Engoron put the Trump Organization under the supervision of a independent monitor for at least three years, extending oversight he ordered after James sued Trump in 2022, and said the company must hire an independent compliance director to ensure that it follows financial reporting obligations and rules.
Engoron wrote that stripping Trump of his companies, as he’d previously ordered, was no longer necessary because the company will be under a “two-tiered oversight” with the independent monitor, retired federal judge Barbara Jones, and the compliance director keeping an eye on any activities that could lead to fraud.
Because it was civil, not criminal, the case did not carry the potential of prison time.
Engoron issued his decision after a 2½-month trial that Trump turned into a frequent, albeit unorthodox campaign stage.
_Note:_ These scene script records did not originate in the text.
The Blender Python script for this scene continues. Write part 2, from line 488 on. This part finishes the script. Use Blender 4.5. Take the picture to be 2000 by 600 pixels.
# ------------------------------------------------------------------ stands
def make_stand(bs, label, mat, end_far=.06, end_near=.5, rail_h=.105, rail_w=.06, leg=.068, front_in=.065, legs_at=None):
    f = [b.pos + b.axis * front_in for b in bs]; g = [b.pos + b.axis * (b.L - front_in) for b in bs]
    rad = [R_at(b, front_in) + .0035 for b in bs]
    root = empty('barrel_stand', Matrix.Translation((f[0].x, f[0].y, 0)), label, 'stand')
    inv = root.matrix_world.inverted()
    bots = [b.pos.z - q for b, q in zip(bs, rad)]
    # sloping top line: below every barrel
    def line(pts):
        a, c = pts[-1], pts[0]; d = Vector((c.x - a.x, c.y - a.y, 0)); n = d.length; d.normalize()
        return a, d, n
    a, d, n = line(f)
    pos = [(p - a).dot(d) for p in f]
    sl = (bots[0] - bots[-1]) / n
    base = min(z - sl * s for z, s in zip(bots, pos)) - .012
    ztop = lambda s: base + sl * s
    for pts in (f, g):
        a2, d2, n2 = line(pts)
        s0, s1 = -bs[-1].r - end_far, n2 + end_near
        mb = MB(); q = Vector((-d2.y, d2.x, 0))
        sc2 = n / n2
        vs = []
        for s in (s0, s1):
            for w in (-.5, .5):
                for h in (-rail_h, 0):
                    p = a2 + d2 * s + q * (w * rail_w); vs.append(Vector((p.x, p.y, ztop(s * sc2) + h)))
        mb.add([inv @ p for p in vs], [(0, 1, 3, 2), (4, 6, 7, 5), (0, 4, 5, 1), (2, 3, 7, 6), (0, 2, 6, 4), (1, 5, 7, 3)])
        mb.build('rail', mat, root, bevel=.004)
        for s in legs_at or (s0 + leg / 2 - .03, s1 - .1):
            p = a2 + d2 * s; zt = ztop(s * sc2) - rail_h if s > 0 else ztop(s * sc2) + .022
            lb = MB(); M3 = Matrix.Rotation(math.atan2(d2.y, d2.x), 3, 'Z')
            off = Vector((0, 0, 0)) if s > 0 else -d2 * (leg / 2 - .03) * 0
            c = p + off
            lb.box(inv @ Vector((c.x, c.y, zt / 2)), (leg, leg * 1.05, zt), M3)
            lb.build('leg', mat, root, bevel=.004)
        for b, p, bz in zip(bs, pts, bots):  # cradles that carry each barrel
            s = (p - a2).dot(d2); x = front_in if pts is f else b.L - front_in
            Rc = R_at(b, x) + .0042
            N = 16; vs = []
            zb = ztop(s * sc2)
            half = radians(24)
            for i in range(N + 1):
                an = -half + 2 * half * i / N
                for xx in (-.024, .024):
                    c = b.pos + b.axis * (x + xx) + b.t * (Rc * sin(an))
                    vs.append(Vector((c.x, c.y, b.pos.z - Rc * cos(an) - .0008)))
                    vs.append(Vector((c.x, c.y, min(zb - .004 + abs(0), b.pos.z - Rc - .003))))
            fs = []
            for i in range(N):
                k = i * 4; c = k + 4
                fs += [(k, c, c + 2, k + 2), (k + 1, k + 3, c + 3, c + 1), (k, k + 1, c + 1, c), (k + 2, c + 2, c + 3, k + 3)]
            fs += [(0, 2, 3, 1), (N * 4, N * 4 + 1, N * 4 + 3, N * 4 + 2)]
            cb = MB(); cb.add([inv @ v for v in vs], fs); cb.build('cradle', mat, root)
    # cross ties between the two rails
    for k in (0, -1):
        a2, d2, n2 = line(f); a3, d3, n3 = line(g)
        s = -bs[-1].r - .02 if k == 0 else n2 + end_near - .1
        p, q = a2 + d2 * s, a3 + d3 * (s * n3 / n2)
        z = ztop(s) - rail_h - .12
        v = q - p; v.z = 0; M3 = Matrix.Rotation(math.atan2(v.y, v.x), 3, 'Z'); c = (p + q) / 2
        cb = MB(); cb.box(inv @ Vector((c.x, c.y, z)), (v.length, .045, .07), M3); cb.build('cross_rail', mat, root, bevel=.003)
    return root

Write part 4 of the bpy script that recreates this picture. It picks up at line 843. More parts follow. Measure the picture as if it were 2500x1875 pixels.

He trekked to court nearly a dozen times, watching testimony, grousing to news cameras outside the courtroom and bristling under oath that he was the victim of a rigged legal system.
During the trial, Trump called Engoron “extremely hostile” and James “a political hack.” He also incurred $15,000 in fines for violating a gag order that the judge imposed after he made a disparaging and untrue social media post about a key court staffer.
In a six-minute diatribe during closing arguments in January, Trump proclaimed “I am an innocent man” and called the case a “fraud on me.”